Guy Rouillier wrote:
Olivier Esser wrote:

Guy Rouillier wrote:

On Sun, 8 Feb 2004 08:09:57 -0500
"Ronald J. Hall" <[EMAIL PROTECTED]> wrote:


On Sunday 08 February 2004 02:45 am, Guy Rouillier wrote:
->I just got a new laptop that has no floppy.  With both Mandrake 9.2
->32-bit and the AMD64 beta, every time they boot they print out an
insmod->error during "checking for new hardware" because the box has
no floppy->disk drive.  Everything appears to work fine, so the
message is just->a minor irritation.  How can I tell the kernel not to
look for a floppy->during bootup? The only mention I could find of a
floppy in startup->config files was ide-floppy in devfsd(not booted at
the moment, I think->that was it.) Can I simply remove that? Thanks.



Not only the kernel will gave you this error message: lauch DrakConf *from a terminal*, give the root passwoed and you will see in the terminal 2 or three times this message. This does not have any consequence except that it take a few seconds to fail each time it try to load the floppy module. The easier workaround I have found is to insert the following line


insmod floppy /bin/false

in /etc/modules.conf


I tried this with Mandrake 9.2. Unfortunately it did not work for me. I got this during bootup:

modprobe: modprobe: Invalid line in /etc/modules.conf ^Iinsmod

I don't have a control I at the beginning of the line, so I don't know why it is reporting that. And once this error occurs, all my other filesystems are no longer mountable. Is there something else I need to be doing?

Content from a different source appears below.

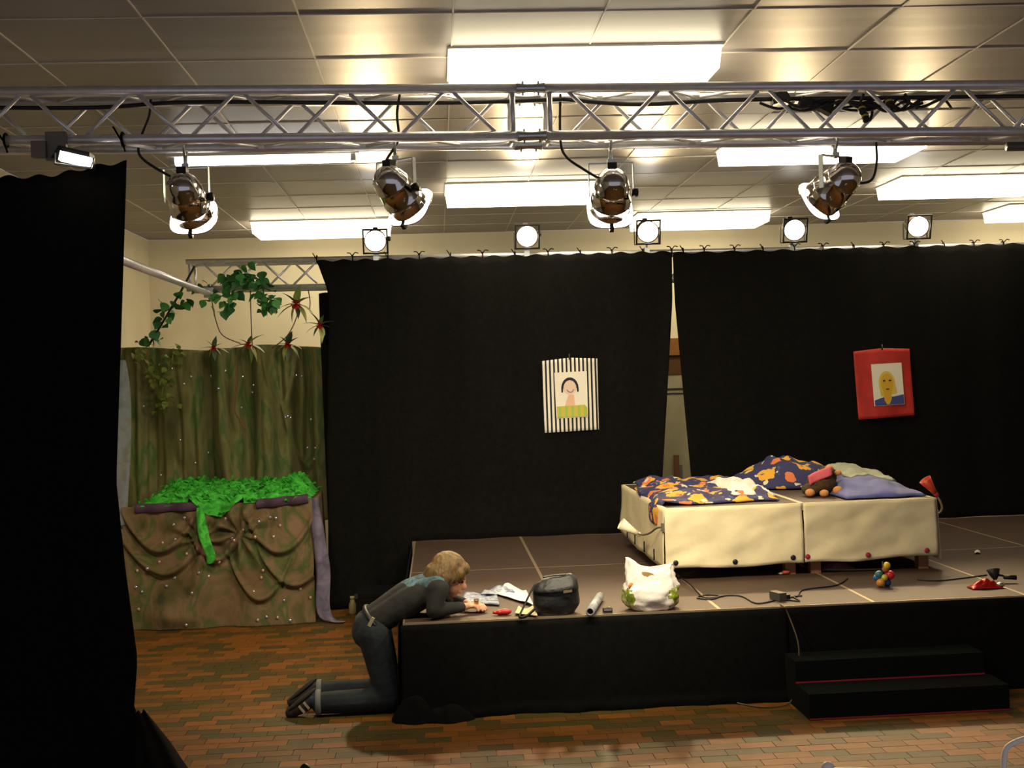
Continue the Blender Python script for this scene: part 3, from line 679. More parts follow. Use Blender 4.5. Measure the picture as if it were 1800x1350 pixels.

Ouups... the line to insert in /etc/modules.conf is:


install floppy /bin/false

Sorry for the inconvenience. I have writen my e-mail too fast.

For your information, this line tell modprobe to use the command /bin/false instead of the command insmod to install the floppy module. /bin/false is a command which do nothing but which fail to do it (sorry for being a bit vague). As I told previously you will still get error message but the system won't wast time to fail anymore. Writing /bin/true instead of /bin/false will disable the error messages but I think it won't be a good idea to do it since maybe some program have to know that the access of the floppy has failed.